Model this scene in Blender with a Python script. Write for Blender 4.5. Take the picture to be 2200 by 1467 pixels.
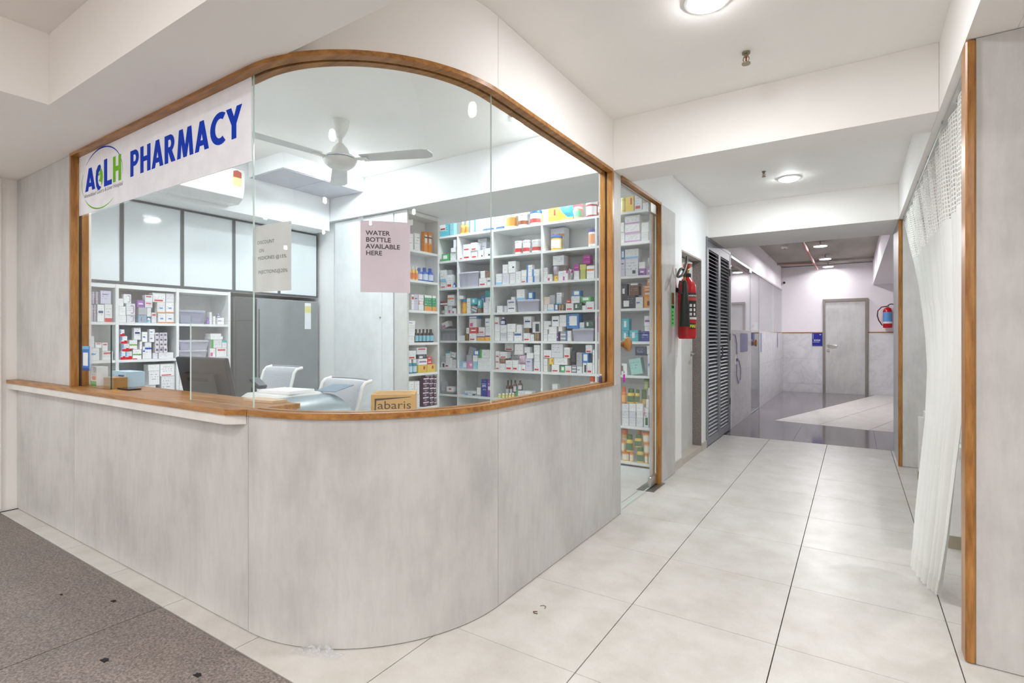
import bpy, math, random
from mathutils import Vector, Matrix
random.seed(7)
for o in list(bpy.data.objects): bpy.data.objects.remove(o)
SC = bpy.context.scene
COL = SC.collection
PI = math.pi
# ------------------------------------------------------------------ camera
YAW = 0.57543
cam = bpy.data.cameras.new('camera')
cam.sensor_width = 36.0
cam.lens = 36.0 * 1134.45 / 2200.0
cam.shift_y = -8.74 / 2200.0
cam.clip_start = 0.02
camo = bpy.data.objects.new('camera', cam)
camo.location = (0, 0, 1.2375)
camo.rotation_euler = (PI / 2, 0, YAW)
COL.objects.link(camo)
SC.camera = camo
# ------------------------------------------------------------------ world, exposure
SC.view_settings.view_transform = 'Standard'
SC.view_settings.look = 'None'
SC.view_settings.gamma = 1.0
SC.view_settings.use_curve_mapping = False
SC.view_settings.exposure = 1.18
SC.cycles.max_bounces = 16; SC.cycles.diffuse_bounces = 9; SC.cycles.transparent_max_bounces = 24
wd = bpy.data.worlds.new('world'); SC.world = wd
wd.use_nodes = True
wd.node_tree.nodes['Background'].inputs[0].default_value = (0.9, 0.93, 1.0, 1)
wd.node_tree.nodes['Background'].inputs[1].default_value = 0.25
# ------------------------------------------------------------------ lamps of the place and added fill lamps: (x, y, ceiling z, watts, colour, sort)
WARM = (1.0, 0.972, 0.958); NEUT = (0.985, 0.985, 1.0); COOL = (0.90, 0.968, 1.0); FAR = (0.985, 0.965, 1.0)
DOWNLIGHTS = [
    (-0.54, 2.40, 2.715, 9.5, NEUT, 'corridor ceiling near the sprinkler head'),
    (-0.51, 5.50, 2.715, 8.6, COOL, 'corridor ceiling between the two deep beams'),
    (-3.52, 3.03, 2.715, 6.6, COOL, 'pharmacy ceiling behind the fan'),
    (-1.86, 3.02, 2.715, 6.6, COOL, 'pharmacy ceiling against the curved window head'),
    (-2.35, 4.45, 2.715, 3.8, COOL, 'pharmacy ceiling above the back shelving'),
    (-3.35, 4.35, 2.715, 3.8, COOL, 'pharmacy ceiling above the back shelving, far end'),
    (-3.75, 1.80, 2.715, 6.6, COOL, 'pharmacy ceiling over the counter end'),
    (-1.5, -0.35, 2.715, 10.5, WARM, 'hall ceiling in front of the pharmacy sign'),
    (-4.3, -0.55, 2.37, 10, COOL, 'dropped hall ceiling at the counter end, added fill'),  # added out of view to brighten the left counter panels
    (-4.3, -2.8, 2.37, 10, WARM, 'dropped hall ceiling, farther along, added fill'),  # second unseen lamp added for the dim left end
    (0.7, -0.5, 2.715, 12, WARM, 'hall ceiling behind the viewpoint'),
    (-1.6, -2.3, 2.715, 13, WARM, 'hall ceiling, second row left'),
    (1.2, -2.3, 2.715, 13, WARM, 'hall ceiling, second row right'),
    (2.2, 0.2, 2.715, 9.5, COOL, 'hall ceiling beside the grey partition, added fill'),  # extra lamp put in to lift the near right panel
    (-1.6, -4.1, 2.715, 13, WARM, 'hall ceiling, last row left'),
    (1.0, -4.1, 2.715, 13, WARM, 'hall ceiling, last row right'),
    (1.6, 4.4, 2.62, 9, NEUT, 'ceiling of the curtained cubicle, added fill'),  # unseen lamp added so the space behind the curtain is bright
]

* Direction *
Transcribe the whole listing exactly. Pictures are excluded.

* The reply *
Model this scene in Blender with a Python script. Write for Blender 4.5. Take the picture to be 2200 by 1467 pixels.
import bpy, math, random
from mathutils import Vector, Matrix
random.seed(7)
for o in list(bpy.data.objects): bpy.data.objects.remove(o)
SC = bpy.context.scene
COL = SC.collection
PI = math.pi
# ------------------------------------------------------------------ camera
YAW = 0.57543
cam = bpy.data.cameras.new('camera')
cam.sensor_width = 36.0
cam.lens = 36.0 * 1134.45 / 2200.0
cam.shift_y = -8.74 / 2200.0
cam.clip_start = 0.02
camo = bpy.data.objects.new('camera', cam)
camo.location = (0, 0, 1.2375)
camo.rotation_euler = (PI / 2, 0, YAW)
COL.objects.link(camo)
SC.camera = camo
# ------------------------------------------------------------------ world, exposure
SC.view_settings.view_transform = 'Standard'
SC.view_settings.look = 'None'
SC.view_settings.gamma = 1.0
SC.view_settings.use_curve_mapping = False
SC.view_settings.exposure = 1.18
SC.cycles.max_bounces = 16; SC.cycles.diffuse_bounces = 9; SC.cycles.transparent_max_bounces = 24
wd = bpy.data.worlds.new('world'); SC.world = wd
wd.use_nodes = True
wd.node_tree.nodes['Background'].inputs[0].default_value = (0.9, 0.93, 1.0, 1)
wd.node_tree.nodes['Background'].inputs[1].default_value = 0.25
# ------------------------------------------------------------------ lamps of the place and added fill lamps: (x, y, ceiling z, watts, colour, sort)
WARM = (1.0, 0.972, 0.958); NEUT = (0.985, 0.985, 1.0); COOL = (0.90, 0.968, 1.0); FAR = (0.985, 0.965, 1.0)
DOWNLIGHTS = [
    (-0.54, 2.40, 2.715, 9.5, NEUT, 'corridor ceiling near the sprinkler head'),
    (-0.51, 5.50, 2.715, 8.6, COOL, 'corridor ceiling between the two deep beams'),
    (-3.52, 3.03, 2.715, 6.6, COOL, 'pharmacy ceiling behind the fan'),
    (-1.86, 3.02, 2.715, 6.6, COOL, 'pharmacy ceiling against the curved window head'),
    (-2.35, 4.45, 2.715, 3.8, COOL, 'pharmacy ceiling above the back shelving'),
    (-3.35, 4.35, 2.715, 3.8, COOL, 'pharmacy ceiling above the back shelving, far end'),
    (-3.75, 1.80, 2.715, 6.6, COOL, 'pharmacy ceiling over the counter end'),
    (-1.5, -0.35, 2.715, 10.5, WARM, 'hall ceiling in front of the pharmacy sign'),
    (-4.3, -0.55, 2.37, 10, COOL, 'dropped hall ceiling at the counter end, added fill'),  # added out of view to brighten the left counter panels
    (-4.3, -2.8, 2.37, 10, WARM, 'dropped hall ceiling, farther along, added fill'),  # second unseen lamp added for the dim left end
    (0.7, -0.5, 2.715, 12, WARM, 'hall ceiling behind the viewpoint'),
    (-1.6, -2.3, 2.715, 13, WARM, 'hall ceiling, second row left'),
    (1.2, -2.3, 2.715, 13, WARM, 'hall ceiling, second row right'),
    (2.2, 0.2, 2.715, 9.5, COOL, 'hall ceiling beside the grey partition, added fill'),  # extra lamp put in to lift the near right panel
    (-1.6, -4.1, 2.715, 13, WARM, 'hall ceiling, last row left'),
    (1.0, -4.1, 2.715, 13, WARM, 'hall ceiling, last row right'),
    (1.6, 4.4, 2.62, 9, NEUT, 'ceiling of the curtained cubicle, added fill'),  # unseen lamp added so the space behind the curtain is bright
]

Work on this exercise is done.